South Korea tightens control over cryptocurrency transfers: a new phase in the fight against money laundering
The Financial Intelligence Unit under South Korea's Financial Services Commission has proposed an initiative that could fundamentally change the landscape of cryptocurrency transactions in the country. The regulator suggests extending Travel Rule requirements to transfers below the current threshold of 1 million won (approximately $650).
Previously, the 1 million won threshold served as a kind of "safe harbor" for small transactions not subject to strict monitoring. However, the regulator now intends to close this loophole by requiring identification of both parties to a transaction — both the sender and the recipient. This means that even small transfers, such as those for buying coffee or paying for subscriptions, could now be subject to verification.
Additionally, the agency has called for stronger measures against offshore and unregistered crypto platforms. This is a logical step: untraceable fund flows often pass through such services, creating risks for the financial system. The new rules, if adopted, would require South Korean exchanges to block transfers to addresses associated with unlicensed platforms.

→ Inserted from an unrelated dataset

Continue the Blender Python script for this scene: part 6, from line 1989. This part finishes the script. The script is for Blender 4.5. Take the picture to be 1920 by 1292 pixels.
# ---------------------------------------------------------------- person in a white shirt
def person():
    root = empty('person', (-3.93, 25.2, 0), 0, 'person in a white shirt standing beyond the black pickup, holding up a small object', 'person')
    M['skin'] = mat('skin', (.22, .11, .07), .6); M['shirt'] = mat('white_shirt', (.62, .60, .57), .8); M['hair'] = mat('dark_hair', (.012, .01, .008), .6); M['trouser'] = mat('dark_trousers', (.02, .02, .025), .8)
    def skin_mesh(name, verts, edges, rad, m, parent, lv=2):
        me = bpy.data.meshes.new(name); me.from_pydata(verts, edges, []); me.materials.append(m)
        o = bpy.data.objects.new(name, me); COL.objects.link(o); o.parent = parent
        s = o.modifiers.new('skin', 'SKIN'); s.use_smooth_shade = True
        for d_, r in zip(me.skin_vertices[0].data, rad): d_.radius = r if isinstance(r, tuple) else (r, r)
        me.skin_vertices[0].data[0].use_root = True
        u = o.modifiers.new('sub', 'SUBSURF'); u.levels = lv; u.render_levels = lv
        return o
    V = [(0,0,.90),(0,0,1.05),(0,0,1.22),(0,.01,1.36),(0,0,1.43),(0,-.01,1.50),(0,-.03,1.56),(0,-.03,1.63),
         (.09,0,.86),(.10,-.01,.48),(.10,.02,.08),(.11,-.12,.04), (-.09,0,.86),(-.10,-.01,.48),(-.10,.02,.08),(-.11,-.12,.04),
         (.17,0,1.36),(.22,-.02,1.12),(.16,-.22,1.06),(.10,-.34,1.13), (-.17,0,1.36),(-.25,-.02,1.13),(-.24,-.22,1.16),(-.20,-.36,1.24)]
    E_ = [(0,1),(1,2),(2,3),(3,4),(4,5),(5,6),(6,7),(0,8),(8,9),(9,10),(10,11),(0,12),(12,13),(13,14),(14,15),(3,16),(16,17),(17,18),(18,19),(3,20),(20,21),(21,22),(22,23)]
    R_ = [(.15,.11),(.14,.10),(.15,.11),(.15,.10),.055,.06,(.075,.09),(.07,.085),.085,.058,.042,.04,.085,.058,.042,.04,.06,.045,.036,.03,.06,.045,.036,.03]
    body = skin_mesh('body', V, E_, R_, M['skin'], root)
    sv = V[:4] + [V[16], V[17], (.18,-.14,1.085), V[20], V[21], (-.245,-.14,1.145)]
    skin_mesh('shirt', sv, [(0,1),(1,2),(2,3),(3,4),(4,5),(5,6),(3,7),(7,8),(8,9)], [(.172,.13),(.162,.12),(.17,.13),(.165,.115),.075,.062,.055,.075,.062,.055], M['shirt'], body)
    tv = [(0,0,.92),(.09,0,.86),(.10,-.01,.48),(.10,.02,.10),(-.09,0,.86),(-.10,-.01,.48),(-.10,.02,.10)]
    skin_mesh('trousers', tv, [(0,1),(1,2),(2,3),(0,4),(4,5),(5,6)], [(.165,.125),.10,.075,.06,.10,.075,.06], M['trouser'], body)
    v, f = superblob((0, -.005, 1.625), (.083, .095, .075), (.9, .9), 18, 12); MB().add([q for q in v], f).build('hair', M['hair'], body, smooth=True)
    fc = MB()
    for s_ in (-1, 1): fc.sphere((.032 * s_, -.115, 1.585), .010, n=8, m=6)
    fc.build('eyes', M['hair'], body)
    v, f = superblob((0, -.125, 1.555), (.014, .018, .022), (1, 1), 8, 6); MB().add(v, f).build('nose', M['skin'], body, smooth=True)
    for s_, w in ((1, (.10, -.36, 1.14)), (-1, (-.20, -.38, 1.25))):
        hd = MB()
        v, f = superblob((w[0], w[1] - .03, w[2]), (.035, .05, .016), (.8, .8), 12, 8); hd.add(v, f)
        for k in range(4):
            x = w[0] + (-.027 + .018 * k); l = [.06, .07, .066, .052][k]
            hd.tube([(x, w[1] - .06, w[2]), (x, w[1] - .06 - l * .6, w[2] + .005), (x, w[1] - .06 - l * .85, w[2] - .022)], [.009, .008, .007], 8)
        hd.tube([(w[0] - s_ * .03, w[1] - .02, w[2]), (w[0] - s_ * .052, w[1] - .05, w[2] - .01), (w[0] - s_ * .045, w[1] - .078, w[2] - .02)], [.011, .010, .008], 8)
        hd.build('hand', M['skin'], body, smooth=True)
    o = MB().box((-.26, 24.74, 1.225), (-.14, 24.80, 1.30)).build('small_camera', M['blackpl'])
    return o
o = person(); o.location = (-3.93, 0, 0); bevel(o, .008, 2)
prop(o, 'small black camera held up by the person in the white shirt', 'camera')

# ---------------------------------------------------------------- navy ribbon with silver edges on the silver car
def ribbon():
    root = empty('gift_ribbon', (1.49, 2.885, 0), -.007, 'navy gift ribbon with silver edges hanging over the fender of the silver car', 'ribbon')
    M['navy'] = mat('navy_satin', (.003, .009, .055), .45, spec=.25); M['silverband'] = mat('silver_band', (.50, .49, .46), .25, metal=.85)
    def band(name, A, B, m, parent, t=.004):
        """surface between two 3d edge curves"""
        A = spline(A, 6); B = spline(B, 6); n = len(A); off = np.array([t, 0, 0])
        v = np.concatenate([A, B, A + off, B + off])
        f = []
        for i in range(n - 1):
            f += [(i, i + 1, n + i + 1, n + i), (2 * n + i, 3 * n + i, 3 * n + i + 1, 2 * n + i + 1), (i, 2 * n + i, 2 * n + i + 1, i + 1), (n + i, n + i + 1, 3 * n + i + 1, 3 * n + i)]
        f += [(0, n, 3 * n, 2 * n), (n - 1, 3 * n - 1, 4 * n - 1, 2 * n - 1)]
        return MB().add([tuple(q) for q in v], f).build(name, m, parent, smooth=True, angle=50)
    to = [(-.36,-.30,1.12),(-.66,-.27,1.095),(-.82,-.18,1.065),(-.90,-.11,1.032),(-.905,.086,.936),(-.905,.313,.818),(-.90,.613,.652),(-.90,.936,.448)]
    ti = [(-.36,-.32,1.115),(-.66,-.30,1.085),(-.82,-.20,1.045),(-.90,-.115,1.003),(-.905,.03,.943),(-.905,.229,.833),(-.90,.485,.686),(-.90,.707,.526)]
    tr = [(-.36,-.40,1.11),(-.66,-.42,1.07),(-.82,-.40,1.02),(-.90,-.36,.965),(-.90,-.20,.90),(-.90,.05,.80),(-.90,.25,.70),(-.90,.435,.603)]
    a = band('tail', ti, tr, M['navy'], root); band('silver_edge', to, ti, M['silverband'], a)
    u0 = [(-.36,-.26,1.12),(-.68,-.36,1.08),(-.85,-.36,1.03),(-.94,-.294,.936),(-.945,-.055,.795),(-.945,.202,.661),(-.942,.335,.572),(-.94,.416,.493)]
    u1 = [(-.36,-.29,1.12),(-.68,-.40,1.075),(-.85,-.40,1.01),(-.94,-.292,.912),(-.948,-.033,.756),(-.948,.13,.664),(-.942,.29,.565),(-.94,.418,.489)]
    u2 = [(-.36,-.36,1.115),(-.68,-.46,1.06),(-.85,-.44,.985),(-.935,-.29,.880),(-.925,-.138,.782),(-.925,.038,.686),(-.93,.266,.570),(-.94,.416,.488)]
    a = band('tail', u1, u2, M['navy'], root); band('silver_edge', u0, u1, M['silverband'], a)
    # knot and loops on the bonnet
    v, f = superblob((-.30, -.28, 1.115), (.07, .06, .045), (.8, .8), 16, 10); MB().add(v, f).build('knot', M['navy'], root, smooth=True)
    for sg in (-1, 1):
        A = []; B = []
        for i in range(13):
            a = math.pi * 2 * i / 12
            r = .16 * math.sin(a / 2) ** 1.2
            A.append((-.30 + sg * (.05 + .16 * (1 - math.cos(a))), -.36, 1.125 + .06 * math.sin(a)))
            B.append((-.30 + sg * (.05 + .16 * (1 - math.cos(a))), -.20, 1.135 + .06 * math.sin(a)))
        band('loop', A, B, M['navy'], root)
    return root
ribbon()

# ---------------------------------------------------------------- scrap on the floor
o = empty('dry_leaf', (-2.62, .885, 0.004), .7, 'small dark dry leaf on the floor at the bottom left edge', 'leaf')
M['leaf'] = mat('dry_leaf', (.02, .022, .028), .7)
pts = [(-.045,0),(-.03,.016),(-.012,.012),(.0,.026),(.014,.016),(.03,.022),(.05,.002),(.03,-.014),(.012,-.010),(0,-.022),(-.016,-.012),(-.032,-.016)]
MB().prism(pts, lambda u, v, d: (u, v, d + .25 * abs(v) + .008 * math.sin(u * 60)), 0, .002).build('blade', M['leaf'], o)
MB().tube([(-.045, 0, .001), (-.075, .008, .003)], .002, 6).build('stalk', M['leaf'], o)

Analytical commentary: This initiative is not merely a bureaucratic procedure but a signal that South Korea is moving from soft regulation to strict control. Lowering the threshold to virtually zero could significantly increase market transparency but will simultaneously create an administrative burden for exchanges. For traders, this means that anonymity in the country is becoming practically impossible — even minimal amounts will now be tied to an individual's identity. In a global context, this places South Korea alongside the strictest jurisdictions, which could both deter bad actors and stimulate capital outflows to more favorable regions.